Volume 53, Number 20 · December 21, 2006

The Enigma of Ariel Sharon

By Jonathan Freedland
Ariel Sharon: A Life
by Nir Hefez and Gadi Bloom, translated from the Hebrew by Mitch Ginsburg

Random House, 490 pp., $29.95

Ariel Sharon: An Intimate Portrait
by Uri Dan

Palgrave Macmillan, 292 pp., $27.95

Politicide: The Real Legacy of Ariel Sharon
by Baruch Kimmerling

Verso, 248 pp., $18.00 (paper)

One night in the early 1930s, Vera Scheinerman, the mother of the future Ariel Sharon, grabbed a rifle and a pair of pliers and headed out into the dark. Vera, an immigrant to Palestine from newly Soviet Georgia, was angry at a plan approved by her neighbors in the moshav, or agricultural commune, of Kfar Malal that would force each family to give up a portion of its land in order to found a new village close by.

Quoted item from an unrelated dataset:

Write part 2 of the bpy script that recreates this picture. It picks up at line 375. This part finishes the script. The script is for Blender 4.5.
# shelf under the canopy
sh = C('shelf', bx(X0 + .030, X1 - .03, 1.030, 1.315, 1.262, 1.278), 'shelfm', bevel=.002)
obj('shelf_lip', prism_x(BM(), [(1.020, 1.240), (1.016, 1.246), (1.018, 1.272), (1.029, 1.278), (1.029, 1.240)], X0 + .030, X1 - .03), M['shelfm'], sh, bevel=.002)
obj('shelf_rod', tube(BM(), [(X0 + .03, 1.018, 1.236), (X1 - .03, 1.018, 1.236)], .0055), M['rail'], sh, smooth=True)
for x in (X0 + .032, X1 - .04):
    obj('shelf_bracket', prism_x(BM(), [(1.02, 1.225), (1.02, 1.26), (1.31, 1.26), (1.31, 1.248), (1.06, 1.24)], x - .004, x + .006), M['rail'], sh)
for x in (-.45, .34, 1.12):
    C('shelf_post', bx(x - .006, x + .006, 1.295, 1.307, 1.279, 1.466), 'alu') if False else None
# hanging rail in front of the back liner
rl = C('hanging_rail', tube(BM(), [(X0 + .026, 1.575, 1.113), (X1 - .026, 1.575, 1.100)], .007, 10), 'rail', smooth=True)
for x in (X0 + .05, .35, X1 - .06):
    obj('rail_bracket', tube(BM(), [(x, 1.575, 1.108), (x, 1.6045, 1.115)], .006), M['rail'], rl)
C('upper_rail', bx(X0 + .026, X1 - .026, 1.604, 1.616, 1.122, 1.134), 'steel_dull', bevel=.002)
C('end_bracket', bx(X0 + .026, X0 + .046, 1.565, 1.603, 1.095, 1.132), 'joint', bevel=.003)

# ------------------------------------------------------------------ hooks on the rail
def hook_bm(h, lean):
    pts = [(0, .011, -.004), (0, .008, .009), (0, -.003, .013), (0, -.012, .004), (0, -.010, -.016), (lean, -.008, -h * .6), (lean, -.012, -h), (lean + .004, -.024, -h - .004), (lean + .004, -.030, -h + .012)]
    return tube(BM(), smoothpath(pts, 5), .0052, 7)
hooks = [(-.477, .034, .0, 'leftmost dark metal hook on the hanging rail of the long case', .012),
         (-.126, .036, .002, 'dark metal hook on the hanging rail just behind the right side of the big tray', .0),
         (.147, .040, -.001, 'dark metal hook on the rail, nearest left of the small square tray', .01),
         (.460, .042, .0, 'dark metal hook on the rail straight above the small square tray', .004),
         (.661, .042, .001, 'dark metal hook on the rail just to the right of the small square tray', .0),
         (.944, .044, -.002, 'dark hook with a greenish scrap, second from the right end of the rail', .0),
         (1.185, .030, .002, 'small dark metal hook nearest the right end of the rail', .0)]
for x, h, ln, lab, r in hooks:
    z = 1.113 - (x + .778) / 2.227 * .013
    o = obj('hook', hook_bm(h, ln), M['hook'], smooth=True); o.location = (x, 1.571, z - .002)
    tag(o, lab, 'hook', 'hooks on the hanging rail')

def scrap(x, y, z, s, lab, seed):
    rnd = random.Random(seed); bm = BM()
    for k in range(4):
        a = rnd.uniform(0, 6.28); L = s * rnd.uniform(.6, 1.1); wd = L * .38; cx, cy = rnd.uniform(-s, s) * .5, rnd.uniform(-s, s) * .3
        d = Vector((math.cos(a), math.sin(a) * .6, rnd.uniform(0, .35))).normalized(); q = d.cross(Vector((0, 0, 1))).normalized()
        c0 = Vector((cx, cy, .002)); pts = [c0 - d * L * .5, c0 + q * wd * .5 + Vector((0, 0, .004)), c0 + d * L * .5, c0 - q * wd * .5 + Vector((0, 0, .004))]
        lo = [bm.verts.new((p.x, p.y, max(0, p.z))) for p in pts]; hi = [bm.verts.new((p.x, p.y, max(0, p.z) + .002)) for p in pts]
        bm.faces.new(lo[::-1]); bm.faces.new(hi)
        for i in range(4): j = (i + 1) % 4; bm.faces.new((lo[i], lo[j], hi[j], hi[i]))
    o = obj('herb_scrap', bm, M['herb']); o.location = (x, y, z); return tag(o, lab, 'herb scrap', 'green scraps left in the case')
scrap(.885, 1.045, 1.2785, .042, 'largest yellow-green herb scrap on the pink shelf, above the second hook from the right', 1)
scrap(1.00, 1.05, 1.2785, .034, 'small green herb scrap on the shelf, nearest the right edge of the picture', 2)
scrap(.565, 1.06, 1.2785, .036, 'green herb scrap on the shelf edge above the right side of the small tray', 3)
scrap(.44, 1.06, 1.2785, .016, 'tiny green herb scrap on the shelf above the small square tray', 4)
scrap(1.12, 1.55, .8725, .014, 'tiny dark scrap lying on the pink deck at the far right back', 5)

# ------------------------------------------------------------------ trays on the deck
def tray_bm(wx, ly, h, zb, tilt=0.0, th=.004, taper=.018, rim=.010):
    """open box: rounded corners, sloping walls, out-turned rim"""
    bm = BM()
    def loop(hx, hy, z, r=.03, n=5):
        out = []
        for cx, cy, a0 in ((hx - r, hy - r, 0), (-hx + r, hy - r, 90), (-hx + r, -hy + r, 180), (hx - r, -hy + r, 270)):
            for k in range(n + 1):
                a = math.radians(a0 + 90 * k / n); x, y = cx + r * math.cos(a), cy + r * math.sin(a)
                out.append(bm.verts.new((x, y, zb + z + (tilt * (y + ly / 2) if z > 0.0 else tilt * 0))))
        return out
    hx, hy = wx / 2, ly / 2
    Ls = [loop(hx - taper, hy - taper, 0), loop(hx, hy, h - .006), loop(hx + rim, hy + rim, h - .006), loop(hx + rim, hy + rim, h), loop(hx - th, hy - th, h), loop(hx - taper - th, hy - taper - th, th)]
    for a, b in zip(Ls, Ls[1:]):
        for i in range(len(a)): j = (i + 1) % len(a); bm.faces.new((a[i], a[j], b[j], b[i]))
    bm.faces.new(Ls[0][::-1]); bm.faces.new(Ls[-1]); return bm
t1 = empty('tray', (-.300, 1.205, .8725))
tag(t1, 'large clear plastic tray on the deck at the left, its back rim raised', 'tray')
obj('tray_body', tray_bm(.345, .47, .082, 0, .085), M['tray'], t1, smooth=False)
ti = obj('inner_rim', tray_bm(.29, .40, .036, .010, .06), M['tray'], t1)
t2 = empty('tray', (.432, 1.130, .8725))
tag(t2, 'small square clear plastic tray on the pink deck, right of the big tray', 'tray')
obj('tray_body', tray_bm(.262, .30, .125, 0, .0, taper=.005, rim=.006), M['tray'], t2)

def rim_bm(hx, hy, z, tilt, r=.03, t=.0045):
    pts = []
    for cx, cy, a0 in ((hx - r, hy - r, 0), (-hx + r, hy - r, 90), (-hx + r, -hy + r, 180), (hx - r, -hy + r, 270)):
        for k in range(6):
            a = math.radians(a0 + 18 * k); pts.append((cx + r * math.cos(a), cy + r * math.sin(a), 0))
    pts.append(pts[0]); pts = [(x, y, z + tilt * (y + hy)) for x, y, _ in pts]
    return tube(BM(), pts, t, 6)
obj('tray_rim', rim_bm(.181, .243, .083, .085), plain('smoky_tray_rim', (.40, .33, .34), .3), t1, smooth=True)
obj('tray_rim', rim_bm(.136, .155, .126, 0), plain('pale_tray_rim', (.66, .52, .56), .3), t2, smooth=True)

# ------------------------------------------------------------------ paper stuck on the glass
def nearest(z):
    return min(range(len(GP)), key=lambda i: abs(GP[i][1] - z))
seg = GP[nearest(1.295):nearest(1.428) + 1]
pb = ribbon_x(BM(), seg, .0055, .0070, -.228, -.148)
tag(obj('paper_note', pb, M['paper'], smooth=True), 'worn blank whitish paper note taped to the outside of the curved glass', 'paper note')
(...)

With a gun in her hand, Vera cut the wires which designated the turf the Scheinermans were expected to surrender, thereby collapsing an entire two-mile-long fence and, with it, the plan. Sharon would later tell that story to his own children, a parable on the importance of borders, the merits of bold, if unauthorized, action, and, above all, the power of facts on the ground.